## Stated goal
Everything from the first line down to the line containing "copy_button((787, 149), F_rollfar, 'farthest" should be reproduced exactly; please include nothing else.

───── Available data ─────

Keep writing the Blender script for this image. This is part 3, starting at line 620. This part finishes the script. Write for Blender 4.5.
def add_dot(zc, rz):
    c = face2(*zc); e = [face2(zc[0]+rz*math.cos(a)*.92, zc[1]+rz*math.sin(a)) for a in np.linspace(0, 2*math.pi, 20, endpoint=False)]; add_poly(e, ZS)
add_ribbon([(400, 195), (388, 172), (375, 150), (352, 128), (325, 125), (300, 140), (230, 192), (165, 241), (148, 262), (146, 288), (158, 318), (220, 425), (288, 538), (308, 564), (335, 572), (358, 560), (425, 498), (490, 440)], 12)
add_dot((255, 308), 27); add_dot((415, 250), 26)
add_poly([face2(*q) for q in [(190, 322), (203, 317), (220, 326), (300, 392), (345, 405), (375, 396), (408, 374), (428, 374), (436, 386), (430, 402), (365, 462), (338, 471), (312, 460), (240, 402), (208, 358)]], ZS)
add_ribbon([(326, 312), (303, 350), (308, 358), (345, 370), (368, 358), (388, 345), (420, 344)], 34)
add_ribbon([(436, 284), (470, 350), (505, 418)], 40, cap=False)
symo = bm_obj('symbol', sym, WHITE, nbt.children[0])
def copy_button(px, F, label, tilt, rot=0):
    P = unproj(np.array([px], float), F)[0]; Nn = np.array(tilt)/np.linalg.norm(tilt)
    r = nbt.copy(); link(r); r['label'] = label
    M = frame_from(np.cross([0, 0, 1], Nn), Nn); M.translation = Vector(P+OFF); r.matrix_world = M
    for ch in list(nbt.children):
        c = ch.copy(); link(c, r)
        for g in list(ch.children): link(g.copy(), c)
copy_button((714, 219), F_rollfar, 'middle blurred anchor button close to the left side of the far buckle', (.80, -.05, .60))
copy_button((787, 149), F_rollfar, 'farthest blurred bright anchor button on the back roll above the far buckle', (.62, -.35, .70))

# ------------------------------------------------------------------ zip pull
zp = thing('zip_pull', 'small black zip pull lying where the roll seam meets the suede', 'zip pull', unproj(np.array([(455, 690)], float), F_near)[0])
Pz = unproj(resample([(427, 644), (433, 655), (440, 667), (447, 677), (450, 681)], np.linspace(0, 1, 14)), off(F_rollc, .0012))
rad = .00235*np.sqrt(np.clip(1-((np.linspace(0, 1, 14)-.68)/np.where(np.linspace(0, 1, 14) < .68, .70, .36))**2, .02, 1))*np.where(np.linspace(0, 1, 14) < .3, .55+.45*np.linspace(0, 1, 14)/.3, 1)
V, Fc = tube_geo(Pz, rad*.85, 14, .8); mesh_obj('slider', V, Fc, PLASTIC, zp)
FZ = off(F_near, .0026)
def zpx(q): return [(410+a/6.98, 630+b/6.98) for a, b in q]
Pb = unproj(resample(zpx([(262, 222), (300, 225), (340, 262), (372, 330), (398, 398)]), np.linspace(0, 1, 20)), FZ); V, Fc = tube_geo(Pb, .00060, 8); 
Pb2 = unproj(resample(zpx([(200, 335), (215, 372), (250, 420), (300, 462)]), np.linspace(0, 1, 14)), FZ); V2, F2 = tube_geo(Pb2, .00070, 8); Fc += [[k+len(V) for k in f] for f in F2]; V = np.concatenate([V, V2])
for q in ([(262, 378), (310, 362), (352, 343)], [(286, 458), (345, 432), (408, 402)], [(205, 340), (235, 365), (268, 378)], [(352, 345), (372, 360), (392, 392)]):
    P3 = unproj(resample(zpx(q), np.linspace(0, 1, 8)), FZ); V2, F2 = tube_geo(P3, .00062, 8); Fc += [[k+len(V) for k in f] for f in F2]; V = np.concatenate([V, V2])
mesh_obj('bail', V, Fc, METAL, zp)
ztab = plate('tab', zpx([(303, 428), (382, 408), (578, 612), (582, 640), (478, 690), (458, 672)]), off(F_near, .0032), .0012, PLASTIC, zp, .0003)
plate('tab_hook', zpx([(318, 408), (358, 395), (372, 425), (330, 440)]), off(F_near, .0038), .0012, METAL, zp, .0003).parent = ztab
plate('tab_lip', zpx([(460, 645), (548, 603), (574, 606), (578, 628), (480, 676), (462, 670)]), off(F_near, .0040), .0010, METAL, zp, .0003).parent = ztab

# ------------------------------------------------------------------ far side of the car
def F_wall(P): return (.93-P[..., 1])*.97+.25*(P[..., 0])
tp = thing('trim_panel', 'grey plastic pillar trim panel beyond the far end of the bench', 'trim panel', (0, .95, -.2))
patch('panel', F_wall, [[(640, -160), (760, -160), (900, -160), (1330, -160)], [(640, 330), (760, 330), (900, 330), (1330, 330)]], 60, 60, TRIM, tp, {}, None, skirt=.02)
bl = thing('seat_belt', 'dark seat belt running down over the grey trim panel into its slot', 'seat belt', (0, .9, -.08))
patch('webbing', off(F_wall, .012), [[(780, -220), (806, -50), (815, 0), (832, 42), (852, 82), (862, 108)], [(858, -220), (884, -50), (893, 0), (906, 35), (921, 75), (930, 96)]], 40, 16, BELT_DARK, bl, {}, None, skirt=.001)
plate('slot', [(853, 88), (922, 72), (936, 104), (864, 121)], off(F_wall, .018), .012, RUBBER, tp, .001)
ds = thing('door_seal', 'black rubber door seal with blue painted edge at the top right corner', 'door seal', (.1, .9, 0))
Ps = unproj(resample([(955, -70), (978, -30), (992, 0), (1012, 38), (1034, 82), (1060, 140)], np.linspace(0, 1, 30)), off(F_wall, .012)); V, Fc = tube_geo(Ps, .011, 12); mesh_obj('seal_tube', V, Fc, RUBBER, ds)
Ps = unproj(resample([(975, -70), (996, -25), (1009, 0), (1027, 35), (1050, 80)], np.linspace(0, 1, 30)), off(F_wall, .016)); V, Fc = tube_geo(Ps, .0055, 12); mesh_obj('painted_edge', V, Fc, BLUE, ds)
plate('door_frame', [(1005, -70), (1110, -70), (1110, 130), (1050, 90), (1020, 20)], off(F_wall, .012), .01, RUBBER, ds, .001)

─────

## Task response
Keep writing the Blender script for this image. This is part 3, starting at line 620. This part finishes the script. Write for Blender 4.5.
def add_dot(zc, rz):
    c = face2(*zc); e = [face2(zc[0]+rz*math.cos(a)*.92, zc[1]+rz*math.sin(a)) for a in np.linspace(0, 2*math.pi, 20, endpoint=False)]; add_poly(e, ZS)
add_ribbon([(400, 195), (388, 172), (375, 150), (352, 128), (325, 125), (300, 140), (230, 192), (165, 241), (148, 262), (146, 288), (158, 318), (220, 425), (288, 538), (308, 564), (335, 572), (358, 560), (425, 498), (490, 440)], 12)
add_dot((255, 308), 27); add_dot((415, 250), 26)
add_poly([face2(*q) for q in [(190, 322), (203, 317), (220, 326), (300, 392), (345, 405), (375, 396), (408, 374), (428, 374), (436, 386), (430, 402), (365, 462), (338, 471), (312, 460), (240, 402), (208, 358)]], ZS)
add_ribbon([(326, 312), (303, 350), (308, 358), (345, 370), (368, 358), (388, 345), (420, 344)], 34)
add_ribbon([(436, 284), (470, 350), (505, 418)], 40, cap=False)
symo = bm_obj('symbol', sym, WHITE, nbt.children[0])
def copy_button(px, F, label, tilt, rot=0):
    P = unproj(np.array([px], float), F)[0]; Nn = np.array(tilt)/np.linalg.norm(tilt)
    r = nbt.copy(); link(r); r['label'] = label
    M = frame_from(np.cross([0, 0, 1], Nn), Nn); M.translation = Vector(P+OFF); r.matrix_world = M
    for ch in list(nbt.children):
        c = ch.copy(); link(c, r)
        for g in list(ch.children): link(g.copy(), c)
copy_button((714, 219), F_rollfar, 'middle blurred anchor button close to the left side of the far buckle', (.80, -.05, .60))
copy_button((787, 149), F_rollfar, 'farthest blurred bright anchor button on the back roll above the far buckle', (.62, -.35, .70))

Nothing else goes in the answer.